§ Data lines
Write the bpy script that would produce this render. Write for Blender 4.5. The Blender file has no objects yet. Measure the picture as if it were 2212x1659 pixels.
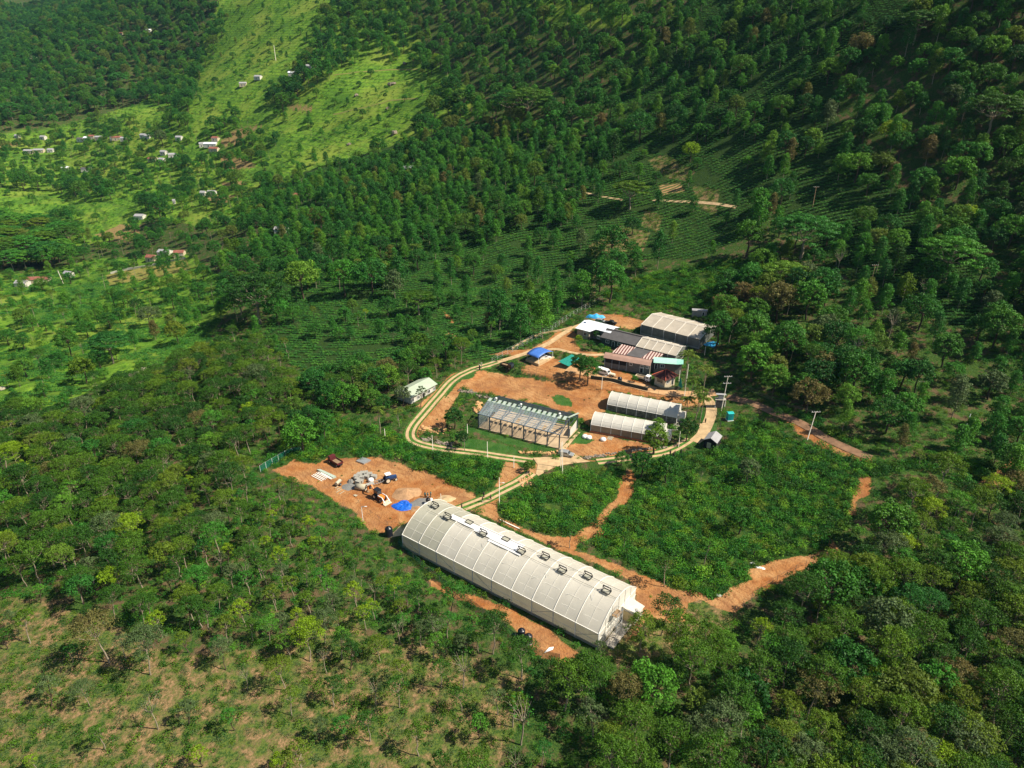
import bpy, math, random
import numpy as np
from mathutils import Vector, Matrix
# ------------------------------------------------------------------ camera, sky, sun, exposure
PI = math.pi
R = math.radians
FPX, CX, CY, PITCH, HCAM = 1533.0, 1106.0, 829.5, 26.0, 112.0
sc = bpy.context.scene
cam_d = bpy.data.cameras.new('camera'); cam = bpy.data.objects.new('camera', cam_d)
sc.collection.objects.link(cam); sc.camera = cam
cam.location = (0, 0, HCAM); cam.rotation_euler = (R(90-PITCH), 0, 0)
cam_d.sensor_width = 36; cam_d.lens = FPX/2212*36; cam_d.clip_end = 20000; cam_d.clip_start = 1
SUN_EL, SUN_AZ = R(49), R(-12)          # azimuth measured from +X towards +Y
world = bpy.data.worlds.new('World'); sc.world = world; world.use_nodes = True
wn = world.node_tree.nodes; bg = wn['Background']; sky = wn.new('ShaderNodeTexSky')
sky.sky_type = 'NISHITA'; sky.sun_disc = False; sky.sun_elevation = SUN_EL; sky.sun_rotation = R(90)-SUN_AZ
sky.altitude = 600; sky.air_density = 1.2
world.node_tree.links.new(sky.outputs[0], bg.inputs[0]); bg.inputs[1].default_value = 0.058
sun_d = bpy.data.lights.new('sun', 'SUN'); sun_d.energy = 5.0; sun_d.angle = R(0.5); sun_d.color = (1, .90, .74)
sun = bpy.data.objects.new('sun', sun_d); sc.collection.objects.link(sun)
sv = Vector((math.cos(SUN_EL)*math.cos(SUN_AZ), math.cos(SUN_EL)*math.sin(SUN_AZ), math.sin(SUN_EL)))
sun.rotation_euler = sv.to_track_quat('Z', 'Y').to_euler(); sun.location = (0, 0, 500)
sc.view_settings.view_transform = 'Standard'; sc.view_settings.look = 'None'
sc.view_settings.exposure = 0.68; sc.view_settings.gamma = 1
sc.cycles.max_bounces = 6; sc.cycles.transparent_max_bounces = 12; sc.cycles.volume_bounces = 0
rng = np.random.default_rng(7); random.seed(7)

# ------------------------------------------------------------------ pixel <-> world (pixels of the 2212 x 1659 view of the photograph)
ZM = {'A': (810, 648, .1953), 'B': (1188, 648, .1953), 'C': (567, 918, .1953), 'D': (837, 1026, .2686), 'E': (999, 810, .1465),
      'F': (1242, 810, .1953), 'G': (1350, 972, .2929), 'H': (0, 1119, .3256), 'I': (0, 0, .3256), 'J': (720, 0, .3256),
      'K': (1492, 0, .3256), 'L': (0, 540, .3256), 'M': (1492, 1119, .3256), 'N': (720, 1119, .3491), 'Z': (0, 0, 1),
      'P': (675, 983, .09766), 'Q': (864, 1042, .09766), 'S': (1269, 767, .09766), 'V': (108, 227, .3404)}
cp, sp = math.cos(R(PITCH)), math.sin(R(PITCH))
def ray(k, x, y):
    a, b, s = ZM[k]; px, py = a+s*x, b+s*y
    u, v = (px-CX)/FPX, -(py-CY)/FPX
    return np.array([u, cp+v*sp, -sp+v*cp])
def up(k, x, y, z=0.0):
    d = ray(k, x, y); t = (z-HCAM)/d[2]
    return Vector((d[0]*t, d[1]*t, z))
def project(x, y, z):
    dy, dz = y, z-HCAM
    f = dy*cp - dz*sp; v = dy*sp + dz*cp
    g = np.where(f < 1, 1e9, f)
    return np.where(f < 1, 1e6, CX+FPX*x/g), np.where(f < 1, 1e6, CY-FPX*v/g), f

# ------------------------------------------------------------------ terrain: a smooth surface through surveyed points
CT = [(0,1659,2),(1106,1659,0),(2212,1659,-2),(0,1300,1),(500,1300,1),(2212,1300,1),(1600,1450,0),(100,1000,0),(400,1000,0),
 (100,850,-6),(400,850,-3),(100,700,-25),(350,700,-14),(100,600,-40),(300,580,-30),(450,600,-16),
 (1106,1250,0),(1300,1250,0),(1500,1250,0),(1700,1150,0),(900,1050,0),(700,1000,0),(1220,1000,0),(1450,970,.6),(1106,900,1.2),(1300,900,1.6),
 (900,880,1.5),(1000,800,3),(1200,790,4.2),(1400,800,4.6),(1500,840,3.6),(1150,740,5),(1300,700,6.5),(1450,690,7.4),(1560,870,3),(1600,980,1.5),
 (640,860,-1),(760,800,1)]
CR = [(50,420,750),(100,330,900),(0,280,960),(300,200,1050),(50,100,1500),(0,0,2000),(250,0,1500),(500,0,1200),(700,0,1050),(700,200,800),
 (500,350,720),(350,450,620),(600,450,520),(640,640,330),(750,500,420),(900,350,560),(900,150,800),(900,0,950),(1106,600,330),(1106,400,440),
 (1106,200,620),(1106,0,780),(1400,600,315),(1400,400,400),(1400,200,500),(1400,0,600),(1800,800,215),(1700,900,195),(1800,600,280),
 (1800,400,340),(1800,200,400),(1800,0,460),(2212,900,185),(2212,600,250),(2212,300,320),(2212,0,380),(1900,1080,150)]
pts = []
for x, y, z in CT:
    p = up('Z', x, y, z); pts.append((p.x, p.y, z))
for x, y, r in CR:
    d = ray('Z', x, y); t = r/d[1]; pts.append((d[0]*t, r, HCAM+d[2]*t))
pts += [(-3500, 3200, 700), (0, 3200, 900), (2500, 2500, 900), (1500, 900, 500), (900, 300, 260), (-1500, 800, -20), (-700, 200, -60),
        (0, -200, 0), (500, -200, -10), (-500, -200, -10), (450, 120, 90), (-1200, 1500, 120), (0, 1700, 430), (800, 1200, 460)]
P_ = np.array(pts); S_ = 100.0
def _phi(d2): return 0.5*d2*np.log(d2+1e-9)
_n = len(P_); _X = P_[:, :2]/S_
_A = np.zeros((_n+3, _n+3)); _d = ((_X[:, None]-_X[None])**2).sum(2)
_A[:_n, :_n] = _phi(_d)+np.eye(_n)*.02; _A[:_n, _n] = 1; _A[:_n, _n+1:] = _X; _A[_n, :_n] = 1; _A[_n+1:, :_n] = _X.T
_w = np.linalg.solve(_A, np.r_[P_[:, 2], 0, 0, 0])
_T = rng.random((256, 256))
def vnoise(x, y):
    x = np.asarray(x, float); y = np.asarray(y, float)
    xi = np.floor(x).astype(int); yi = np.floor(y).astype(int); fx = x-xi; fy = y-yi
    fx = fx*fx*(3-2*fx); fy = fy*fy*(3-2*fy); g = lambda a, b: _T[a & 255, b & 255]
    return (g(xi, yi)*(1-fx)+g(xi+1, yi)*fx)*(1-fy)+(g(xi, yi+1)*(1-fx)+g(xi+1, yi+1)*fx)*fy
def inpoly(x, y, poly):
    x = np.asarray(x); y = np.asarray(y); r = np.zeros(x.shape, bool); n = len(poly)
    for i in range(n):
        x1, y1 = poly[i]; x2, y2 = poly[(i+1) % n]
        if y1 == y2: continue
        c = ((y1 > y) != (y2 > y)) & (x < (x2-x1)*(y-y1)/(y2-y1)+x1); r ^= c
    return r
def segdist(x, y, poly, closed=True):
    d = np.full(np.shape(x), 1e9); n = len(poly)
    for i in range(n if closed else n-1):
        x1, y1 = poly[i]; x2, y2 = poly[(i+1) % n]; L = (x2-x1)**2+(y2-y1)**2
        t = np.clip(((x-x1)*(x2-x1)+(y-y1)*(y2-y1))/max(L, 1e-9), 0, 1)
        d = np.minimum(d, np.hypot(x-x1-t*(x2-x1), y-y1-t*(y2-y1)))
    return d
def wpoly(k, pp, z): return [tuple(up(k, a, b, z))[:2] for a, b in pp]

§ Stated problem
Collect the lines of the data that carry the word "pixels".

§ Final answer
Write the bpy script that would produce this render. Write for Blender 4.5. The Blender file has no objects yet. Measure the picture as if it were 2212x1659 pixels.
# ------------------------------------------------------------------ pixel <-> world (pixels of the 2212 x 1659 view of the photograph)